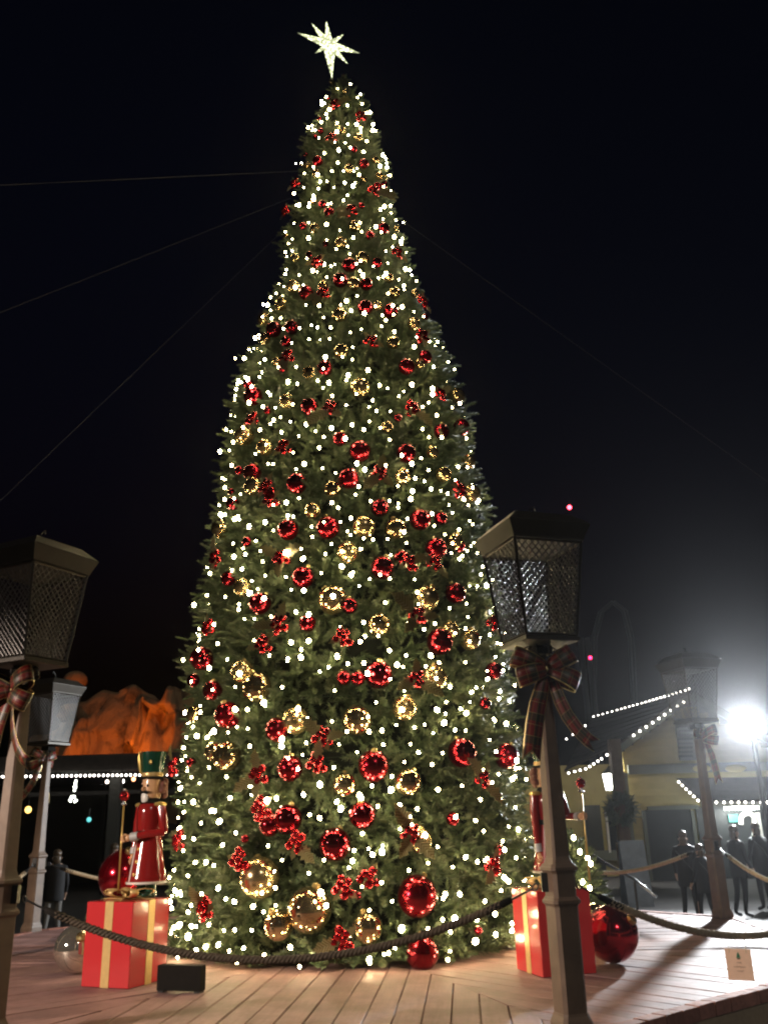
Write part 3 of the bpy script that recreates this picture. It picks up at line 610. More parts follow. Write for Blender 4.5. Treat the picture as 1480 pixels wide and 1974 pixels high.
for _k, th, z, rho, r, *_ in BALLS:
    c = np.array(on_tree(th, z, rho)) - np.array([TX, TY, 0]); o = np.array([math.sin(R_(th)), -math.cos(R_(th)), -.15]); o /= np.linalg.norm(o)
    tipv = P + D / np.linalg.norm(D, axis=1)[:, None] * .13 * S[:, None]
    for Q in (P, tipv):
        v = Q - c; ax = v @ o; lat = np.linalg.norm(v - ax[:, None] * o, axis=1)
        keep &= ~((ax > -.2 * r) & (ax < .6) & (lat < r * .92 + .012))
P, D, S = P[keep], D[keep], S[keep]
soup('crown', place_sprigs(P, D, S), M['needles'], tree)

# low evergreen mounds either side of the foot of the tree
def mound(c, r, h, n, label):
    P, D, S = [], [], []
    for k in range(n):
        a = rng.uniform(0, 6.28); e = math.asin(rng.uniform(0, 1)); d = np.array([math.cos(a) * math.cos(e), math.sin(a) * math.cos(e), math.sin(e)])
        q = d * np.array([r, r, h]) * rng.uniform(.82, 1.04); dd = d + rng.normal(0, .4, 3); P.append(q); D.append(dd); S.append(rng.uniform(.9, 1.2))
    P = np.array(P); P[:, 2] = np.maximum(P[:, 2], .05); D = np.array(D); D[P[:, 2] < .2, 2] = np.abs(D[P[:, 2] < .2, 2])
    t = thing('evergreen_bush', label, 'bush', c)
    soup('foliage', place_sprigs(P, D, np.array(S)), M['needles'], t)
    MB().ball((0, 0, 0), 1, 14, 10, r * .72, r * .72, h * .74).build('stem_mass', M['foliage_core'], t, True)
mr = at(1098, 1720, 11.2); mound((mr.x, 11.2, 0), .34, 1.0, 800, 'low evergreen bush with bulbs behind the right gift box')
ml = at(240, 1735, 10.3); mound((ml.x, 10.3, 0), .36, .50, 560, 'low evergreen bush behind the left gift box')

# ---------------------------------------------------------------- ornaments
ORD = ['first', 'second', 'third', 'fourth', 'fifth', 'sixth', 'seventh', 'eighth', 'ninth', 'tenth', 'eleventh', 'twelfth', 'thirteenth']
def place_words(b, o, n, what):
    if n == 1: return 'only %s %s' % (what, BANDS[b])
    if o == n - 1: return 'rightmost %s %s' % (what, BANDS[b])
    if o == 0: return 'leftmost %s %s' % (what, BANDS[b])
    return '%s %s from left, %s' % (ORD[o], what, BANDS[b])
ball_me = {}
for k, m in (('R', 'red_ball'), ('G', 'gold_ball'), ('S', 'red_satin'), ('W', 'pale_ball'), ('RS', 'red_velvet'), ('GS', 'gold_satin')):
    ball_me[k] = MB().ball((0, 0, 0), 1, 28, 18).mesh('bauble', M[m], True)
cap_me = autosmooth(MB().lathe([(.0, .9), (.20, .96), (.20, 1.10), (.17, 1.14), (.05, 1.16), (.05, 1.2), (0, 1.2)], 10).mesh('cap', M['cap']))
orn_pos = []
def bauble(kind, loc, r, label, group, tilt=None, name=None):
    o = ob(name or {'RS': 'red_bauble', 'GS': 'gold_bauble', 'R': 'red_bauble', 'S': 'red_bauble', 'G': 'gold_bauble', 'W': 'silver_bauble'}[kind], ball_me[kind], None, loc, rot=tilt or (random.uniform(-.5, .5), random.uniform(-.5, .5), random.uniform(0, 6)), scale=r, label=label, cat='bauble', group=group)
    ob('cap', cap_me, o); orn_pos.append((Vector(loc), r)); return o
for kind, th, z, rho, r, b_, o_, n_ in BALLS:
    sat = random.random() < .38                 # some are satin, the rest mirror bright
    bauble(kind + ('S' if sat else ''), on_tree(th, z, rho), r, ('satin ' if sat else 'shiny ') + place_words(b_, o_, n_, {'R': 'red', 'G': 'gold'}[kind] + ' bauble'), 'baubles hanging on the tree')
# gold holly leaf, unit length along +x, spiny outline, folded along the midrib
outl = [(0, .02), (.12, .13), (.22, .12), (.30, .27), (.42, .17), (.52, .30), (.63, .16), (.74, .22), (.84, .10), (1.0, 0)]
b = MB(); n = len(outl)
mid = [(x, 0, .10 * math.sin(x * 2.6)) for x, y in outl]
upv = [(x, y, .10 * math.sin(x * 2.6) + y * .30) for x, y in outl]; dnv = [(x, -y, .10 * math.sin(x * 2.6) + y * .30) for x, y in outl]
top = mid + upv + dnv
fs = [(i, i + 1, n + i + 1, n + i) for i in range(n - 1)] + [(i, 2 * n + i, 2 * n + i + 1, i + 1) for i in range(n - 1)]
nv = len(top); bot = [(x, y, z - .012) for x, y, z in top]
b.add(top + bot, fs + [tuple(k + nv for k in reversed(f)) for f in fs])
edge = list(range(n, 2 * n)); edge2 = list(range(2 * n, 3 * n))
b.add([], []); 
for E_ in (edge, edge2):
    for i in range(n - 1): b.f.append((E_[i], E_[i + 1], E_[i + 1] + nv, E_[i] + nv))
leaf_me = b.mesh('gold_leaf', M['gold_leaf'])
berry_me = MB().ball((0, 0, 0), 1, 12, 8).mesh('berry', M['berry'], True)
for row in DATA_P.split():
    f = row.split(','); th, z, rho = map(float, f[:3]); b_, o_, n_ = map(int, f[4:7]); a = R_(th)
    sz = .72 + .28 * (1 - z / 13)
    p = on_tree(th, z, rho - .01)
    t = thing('berry_pick', 'gold leaved ' + place_words(b_, o_, n_, 'berry pick'), 'berry pick', p, group='berry picks on the tree')
    o = Vector((math.sin(a), -math.cos(a), .08)).normalized(); tg = Vector((math.cos(a), math.sin(a), 0)); up = o.cross(tg) * -1
    if up.z < 0: up = -up
    lv = [tuple(map(float, q.split(':'))) for q in f[7:]]
    if len(lv) < 2: lv.append((lv[0][0] + random.uniform(100, 200), lv[0][1] * .8))
    for ang, ln in lv:
        q = R_(ang); d = (tg * math.cos(q) + up * math.sin(q)) * .93 + o * .30; d.normalize()
        nrm = (o - d * o.dot(d)).normalized(); y = nrm.cross(d)
        mtx = Matrix((d, y, nrm)).transposed().to_4x4()
        lo = ob('gold_leaf', leaf_me, t, o * .03 + d * .02); lo.rotation_euler = mtx.to_euler(); ln *= .8; lo.scale = (ln, ln * .9, ln)
    nbk = random.choice((6, 7, 8))
    for k in range(nbk):
        q = k * 2.4; rr = .018 + .034 * math.sqrt(k); br = .040 * sz * random.uniform(.85, 1.15)
        ob('berry', berry_me, t, (tg * math.cos(q) + up * math.sin(q)) * rr * .95 * sz + o * (.085 - .008 * k), scale=br)
    orn_pos.append((Vector(p), .07))

# string lights on the tree
def bulbs_on_tree():
    out = []
    zs = np.linspace(.08, 12.3, 500); wgt = trad(zs) * (1.0 + .45 * np.exp(-zs / 2.2)) + .05; cdf = np.cumsum(wgt); cdf /= cdf[-1]
    tries = 0
    while len(out) < 860 and tries < 60000:
        tries += 1
        z = float(np.interp(rng.uniform(), cdf, zs)); th = rng.uniform(-110, 110)
        if rng.uniform() > max(.06, max(0, math.cos(R_(th))) ** 1.1): continue
        r = float(trad(z)); p = on_tree(th, z, r + rng.uniform(-.17, .08 - .18 * (abs(th) > 58)) * min(1, r))
        md = .12 if rng.uniform() < .6 else .2
        if any((p - q).length_squared < md * md for q in out): continue
        if any((p - c).length < rr + .035 for c, rr in orn_pos): continue
        out.append(p)
    return out
BP = bulbs_on_tree()
def to_px(p):
    y, z = p.y, p.z - EYE; zc = y * CP + z * SP; return zc
sl_t = thing('string_lights', 'warm white string lights wound all over the Christmas tree', 'string lights', (TX, TY, 0))
bulb_me = MB().ball((0, 0, 0), .021, 8, 6, 1, 1, 1.3).mesh('bulb', M['bulb'], True)
near = sorted(BP, key=lambda p: to_px(p) + (50 if p.y > TY else 0))
for p in near[:300]:
    ob('bulb', bulb_me, sl_t, p - Vector((TX, TY, 0)), rot=(random.uniform(-.8, .8), random.uniform(-.8, .8), 0), scale=random.choice((.35, .4, .45, .52, .66, .9)) * (1 + .4 * math.exp(-p.z / 2)))
b = MB()
for p in near[300:]: b.ball(p - Vector((TX, TY, 0)), .022 * random.choice((.35, .4, .45, .52, .66, .9)), 6, 4, 1, 1, 1.3)
b.build('bulb_rest', M['bulb'], sl_t, True, kind='stuff')
b = MB(); ws = []
for k in range(900):
    z = .1 + 12.2 * k / 900; th = k * 8.0; ws.append(on_tree(th, z, float(trad(z)) - .16) - Vector((TX, TY, 0)))
b.tube(ws, .003, 3, False); b.build('wire', M['wire'], sl_t)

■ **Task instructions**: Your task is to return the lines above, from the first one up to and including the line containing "soup('crown', place_sprigs(P, D, S), M['needles'], tree)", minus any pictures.

■ **Result**:
Write part 3 of the bpy script that recreates this picture. It picks up at line 610. More parts follow. Write for Blender 4.5. Treat the picture as 1480 pixels wide and 1974 pixels high.
for _k, th, z, rho, r, *_ in BALLS:
    c = np.array(on_tree(th, z, rho)) - np.array([TX, TY, 0]); o = np.array([math.sin(R_(th)), -math.cos(R_(th)), -.15]); o /= np.linalg.norm(o)
    tipv = P + D / np.linalg.norm(D, axis=1)[:, None] * .13 * S[:, None]
    for Q in (P, tipv):
        v = Q - c; ax = v @ o; lat = np.linalg.norm(v - ax[:, None] * o, axis=1)
        keep &= ~((ax > -.2 * r) & (ax < .6) & (lat < r * .92 + .012))
P, D, S = P[keep], D[keep], S[keep]
soup('crown', place_sprigs(P, D, S), M['needles'], tree)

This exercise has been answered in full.